Take Mr. Bloomberg’s brazen spending, which has prompted claims that he’s an oligarch trying to bypass democracy by buying the presidency. Plenty of candidates would get defensive at such speculation. Mr. Bloomberg is unfazed. Who cares?! At least he’s in the conversation. More than that, the conversation is now centered around the idea that he could very well win.

The whole thing sounds Trumpian because it is. The Trump campaign was unabashed in 2016 and beyond about its plan to “flood the zone” with garbage or ragebait. The strategy worked in part because it engaged and energized his base. And, as Sean Illing detailed recently at Vox, it exploited a media ecosystem that is built to give attention to lies (in order to debunk them) and outlandishness (because it’s entertaining or newsworthy).

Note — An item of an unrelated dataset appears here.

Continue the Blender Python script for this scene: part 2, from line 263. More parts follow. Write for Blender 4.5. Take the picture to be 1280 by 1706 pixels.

This reminded me of reading Matt Taibbi’s excellent book Insane Clown President. It’s essentially a mea culpa, with columns he wrote from the 2016 campaign trail followed by a commentary in hindsight, written soon after the elections. It demonstrates in real time how the candidate broke norm after norm, each supposed transgression further disqualifying him in the press as a serious candidate but in reality cementing his appeal with the population that voted for him. That process, it seems that Bloomberg recognises, has created new norms with fewer constraints, rendering propriety superfluous, an outright liability.